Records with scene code
────────────────────

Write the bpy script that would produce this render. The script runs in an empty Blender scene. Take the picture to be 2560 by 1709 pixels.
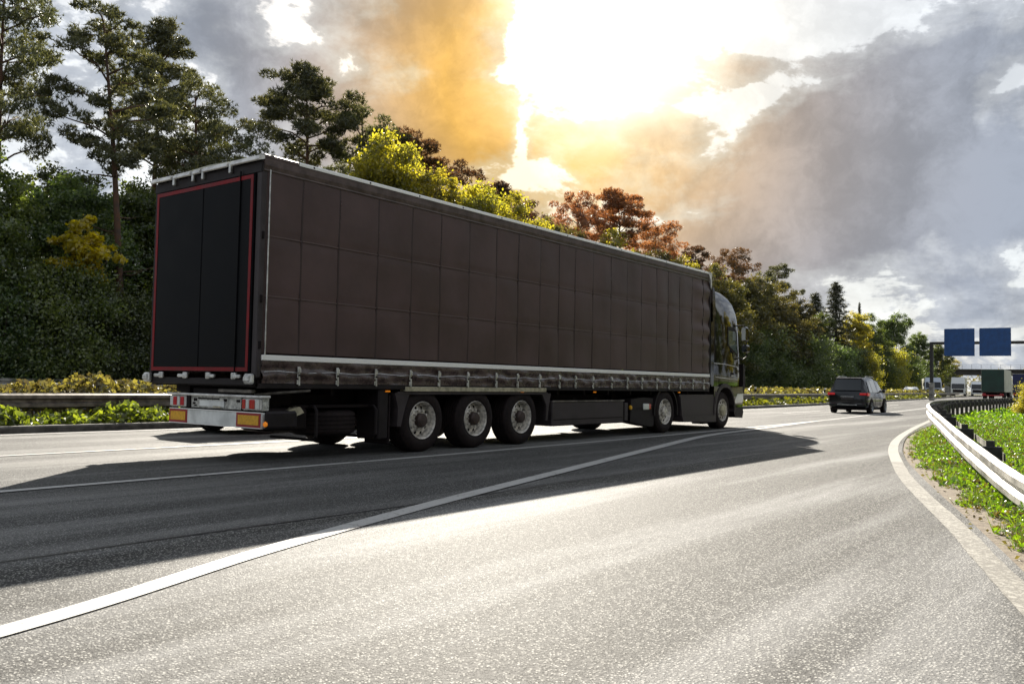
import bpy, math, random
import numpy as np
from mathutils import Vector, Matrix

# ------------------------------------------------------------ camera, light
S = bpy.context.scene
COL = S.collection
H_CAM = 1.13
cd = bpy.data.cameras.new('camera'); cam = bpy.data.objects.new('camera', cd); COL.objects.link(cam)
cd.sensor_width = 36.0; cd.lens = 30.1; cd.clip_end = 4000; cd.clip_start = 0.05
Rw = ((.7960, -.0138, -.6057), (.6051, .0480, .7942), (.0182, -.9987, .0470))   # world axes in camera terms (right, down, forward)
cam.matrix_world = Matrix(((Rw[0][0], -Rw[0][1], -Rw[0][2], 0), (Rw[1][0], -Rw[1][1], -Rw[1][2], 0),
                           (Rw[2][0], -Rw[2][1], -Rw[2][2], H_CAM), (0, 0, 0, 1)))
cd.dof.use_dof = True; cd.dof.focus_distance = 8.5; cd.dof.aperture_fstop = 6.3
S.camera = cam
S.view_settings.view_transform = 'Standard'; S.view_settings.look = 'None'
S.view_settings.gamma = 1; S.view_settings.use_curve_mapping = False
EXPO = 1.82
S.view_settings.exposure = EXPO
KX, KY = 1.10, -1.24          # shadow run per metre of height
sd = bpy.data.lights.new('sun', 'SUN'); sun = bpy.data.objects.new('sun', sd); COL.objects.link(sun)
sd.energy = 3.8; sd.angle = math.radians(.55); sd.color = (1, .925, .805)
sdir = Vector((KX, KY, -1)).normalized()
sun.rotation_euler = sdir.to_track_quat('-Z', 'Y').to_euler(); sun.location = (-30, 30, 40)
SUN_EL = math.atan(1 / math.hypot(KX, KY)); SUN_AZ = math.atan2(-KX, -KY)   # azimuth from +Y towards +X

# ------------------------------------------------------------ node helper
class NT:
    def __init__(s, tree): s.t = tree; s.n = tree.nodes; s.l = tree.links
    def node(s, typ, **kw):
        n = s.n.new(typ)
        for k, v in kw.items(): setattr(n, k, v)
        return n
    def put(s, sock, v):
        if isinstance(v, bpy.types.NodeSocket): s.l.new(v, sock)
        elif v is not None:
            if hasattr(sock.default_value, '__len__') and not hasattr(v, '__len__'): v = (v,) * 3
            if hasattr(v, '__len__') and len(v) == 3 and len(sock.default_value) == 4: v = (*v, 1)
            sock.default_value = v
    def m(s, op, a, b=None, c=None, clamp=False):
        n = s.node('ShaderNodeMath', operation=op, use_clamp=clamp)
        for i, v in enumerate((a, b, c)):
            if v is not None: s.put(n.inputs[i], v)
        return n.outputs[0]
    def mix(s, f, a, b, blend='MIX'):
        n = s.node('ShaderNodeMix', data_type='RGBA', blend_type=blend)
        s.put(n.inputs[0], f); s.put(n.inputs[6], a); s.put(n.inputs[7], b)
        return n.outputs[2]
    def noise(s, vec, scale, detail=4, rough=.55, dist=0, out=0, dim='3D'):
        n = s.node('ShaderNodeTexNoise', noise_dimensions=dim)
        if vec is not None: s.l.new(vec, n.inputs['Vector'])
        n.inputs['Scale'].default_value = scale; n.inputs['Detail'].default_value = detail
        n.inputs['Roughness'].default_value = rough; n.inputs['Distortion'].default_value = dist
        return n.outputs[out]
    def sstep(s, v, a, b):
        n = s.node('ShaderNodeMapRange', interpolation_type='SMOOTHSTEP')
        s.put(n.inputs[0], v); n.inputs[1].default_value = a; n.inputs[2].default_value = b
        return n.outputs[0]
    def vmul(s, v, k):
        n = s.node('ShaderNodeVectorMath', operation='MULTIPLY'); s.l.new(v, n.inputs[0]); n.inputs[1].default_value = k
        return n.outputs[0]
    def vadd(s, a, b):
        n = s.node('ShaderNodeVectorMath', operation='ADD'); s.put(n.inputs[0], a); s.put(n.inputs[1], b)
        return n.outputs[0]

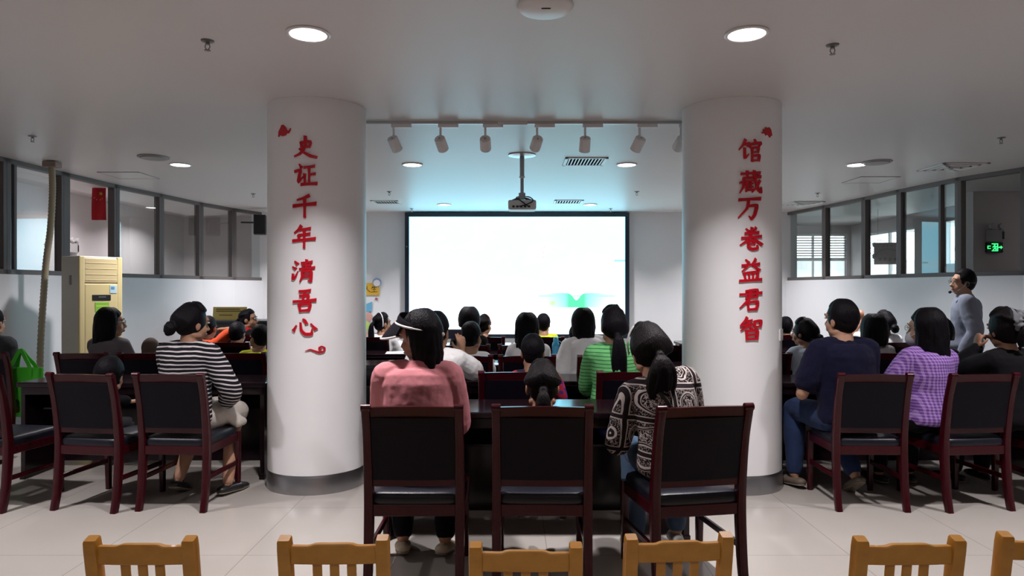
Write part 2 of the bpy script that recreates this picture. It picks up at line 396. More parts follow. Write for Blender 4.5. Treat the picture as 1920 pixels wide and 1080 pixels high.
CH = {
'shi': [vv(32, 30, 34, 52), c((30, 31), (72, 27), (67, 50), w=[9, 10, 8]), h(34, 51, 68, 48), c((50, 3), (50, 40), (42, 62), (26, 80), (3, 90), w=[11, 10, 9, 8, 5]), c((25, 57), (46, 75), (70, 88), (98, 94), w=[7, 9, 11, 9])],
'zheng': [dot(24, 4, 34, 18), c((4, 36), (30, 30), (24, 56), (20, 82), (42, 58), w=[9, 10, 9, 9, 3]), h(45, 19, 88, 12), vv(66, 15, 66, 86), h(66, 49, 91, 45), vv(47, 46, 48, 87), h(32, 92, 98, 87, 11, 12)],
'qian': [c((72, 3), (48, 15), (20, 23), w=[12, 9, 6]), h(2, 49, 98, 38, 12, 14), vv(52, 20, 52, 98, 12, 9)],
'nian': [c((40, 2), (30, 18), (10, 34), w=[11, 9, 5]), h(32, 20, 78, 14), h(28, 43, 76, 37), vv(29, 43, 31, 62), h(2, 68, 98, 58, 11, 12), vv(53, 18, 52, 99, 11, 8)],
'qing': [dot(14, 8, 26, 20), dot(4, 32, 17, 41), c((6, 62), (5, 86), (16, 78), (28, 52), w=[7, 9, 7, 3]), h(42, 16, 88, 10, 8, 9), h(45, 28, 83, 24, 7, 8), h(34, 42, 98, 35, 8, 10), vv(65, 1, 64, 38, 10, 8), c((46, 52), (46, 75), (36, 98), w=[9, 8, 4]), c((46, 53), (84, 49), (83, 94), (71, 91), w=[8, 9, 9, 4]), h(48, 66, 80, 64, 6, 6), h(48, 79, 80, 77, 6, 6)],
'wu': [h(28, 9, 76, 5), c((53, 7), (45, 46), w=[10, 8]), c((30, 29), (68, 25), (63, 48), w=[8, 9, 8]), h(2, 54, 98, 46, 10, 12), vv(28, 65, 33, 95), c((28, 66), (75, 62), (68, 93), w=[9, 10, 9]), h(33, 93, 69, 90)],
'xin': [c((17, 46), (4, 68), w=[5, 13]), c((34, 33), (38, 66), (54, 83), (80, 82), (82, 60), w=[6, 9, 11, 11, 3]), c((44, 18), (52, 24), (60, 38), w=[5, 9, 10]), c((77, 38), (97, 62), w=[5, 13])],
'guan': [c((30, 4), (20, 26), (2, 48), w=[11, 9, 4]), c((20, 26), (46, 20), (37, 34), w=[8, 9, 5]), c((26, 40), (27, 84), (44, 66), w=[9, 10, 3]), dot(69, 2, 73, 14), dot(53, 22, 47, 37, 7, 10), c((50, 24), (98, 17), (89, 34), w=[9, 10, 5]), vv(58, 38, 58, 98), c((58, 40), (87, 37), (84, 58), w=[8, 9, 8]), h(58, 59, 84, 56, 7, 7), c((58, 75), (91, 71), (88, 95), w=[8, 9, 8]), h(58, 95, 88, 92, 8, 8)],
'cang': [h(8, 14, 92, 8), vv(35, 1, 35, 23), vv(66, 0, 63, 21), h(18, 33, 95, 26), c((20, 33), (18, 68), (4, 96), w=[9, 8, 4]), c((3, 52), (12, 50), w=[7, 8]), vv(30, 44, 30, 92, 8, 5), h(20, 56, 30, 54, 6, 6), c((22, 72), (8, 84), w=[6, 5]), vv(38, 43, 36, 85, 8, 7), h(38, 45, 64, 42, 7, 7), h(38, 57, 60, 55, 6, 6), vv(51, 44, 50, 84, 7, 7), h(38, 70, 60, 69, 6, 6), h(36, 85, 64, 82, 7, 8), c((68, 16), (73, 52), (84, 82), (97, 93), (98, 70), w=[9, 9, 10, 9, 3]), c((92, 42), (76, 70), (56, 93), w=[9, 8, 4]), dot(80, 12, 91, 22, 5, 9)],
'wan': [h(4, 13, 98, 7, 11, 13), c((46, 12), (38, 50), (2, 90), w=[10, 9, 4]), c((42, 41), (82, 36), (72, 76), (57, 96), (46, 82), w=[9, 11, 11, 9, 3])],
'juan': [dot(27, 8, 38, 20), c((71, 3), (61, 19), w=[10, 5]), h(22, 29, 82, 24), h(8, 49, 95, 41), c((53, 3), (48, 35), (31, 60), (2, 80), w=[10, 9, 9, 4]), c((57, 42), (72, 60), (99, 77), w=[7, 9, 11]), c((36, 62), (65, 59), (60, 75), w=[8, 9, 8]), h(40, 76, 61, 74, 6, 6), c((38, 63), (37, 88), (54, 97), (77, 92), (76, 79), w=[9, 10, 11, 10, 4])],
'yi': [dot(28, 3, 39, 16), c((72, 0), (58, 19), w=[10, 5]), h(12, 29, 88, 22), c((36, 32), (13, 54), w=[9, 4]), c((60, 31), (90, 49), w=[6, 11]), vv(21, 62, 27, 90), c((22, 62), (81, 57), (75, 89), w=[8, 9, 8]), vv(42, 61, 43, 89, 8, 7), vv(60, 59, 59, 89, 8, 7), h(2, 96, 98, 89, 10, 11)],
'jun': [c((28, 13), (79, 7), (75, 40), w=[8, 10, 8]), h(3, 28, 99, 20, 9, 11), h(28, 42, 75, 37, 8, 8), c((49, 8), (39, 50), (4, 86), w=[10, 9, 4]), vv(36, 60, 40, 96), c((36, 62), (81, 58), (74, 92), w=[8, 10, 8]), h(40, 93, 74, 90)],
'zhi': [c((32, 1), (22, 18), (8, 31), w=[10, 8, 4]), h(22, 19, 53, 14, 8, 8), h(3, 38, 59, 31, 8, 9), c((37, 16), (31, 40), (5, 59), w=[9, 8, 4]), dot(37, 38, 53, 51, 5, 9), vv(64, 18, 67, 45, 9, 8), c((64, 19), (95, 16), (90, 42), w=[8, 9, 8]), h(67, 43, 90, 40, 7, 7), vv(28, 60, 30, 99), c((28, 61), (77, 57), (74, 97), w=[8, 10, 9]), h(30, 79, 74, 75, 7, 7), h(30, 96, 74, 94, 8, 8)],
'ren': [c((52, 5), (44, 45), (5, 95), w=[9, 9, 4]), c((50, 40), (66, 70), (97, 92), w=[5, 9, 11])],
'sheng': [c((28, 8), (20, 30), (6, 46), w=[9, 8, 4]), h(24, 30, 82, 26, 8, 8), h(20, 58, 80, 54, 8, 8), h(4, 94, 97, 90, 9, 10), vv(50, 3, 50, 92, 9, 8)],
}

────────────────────

(Stated task) Up to and including the line containing "from mathutils import Vector, Matrix", quote each line of the entries above from the very first, please, exactly and without images.

(Task answer)
Write the bpy script that would produce this render. The script runs in an empty Blender scene. Take the picture to be 2560 by 1709 pixels.
import bpy, math, random
import numpy as np
from mathutils import Vector, Matrix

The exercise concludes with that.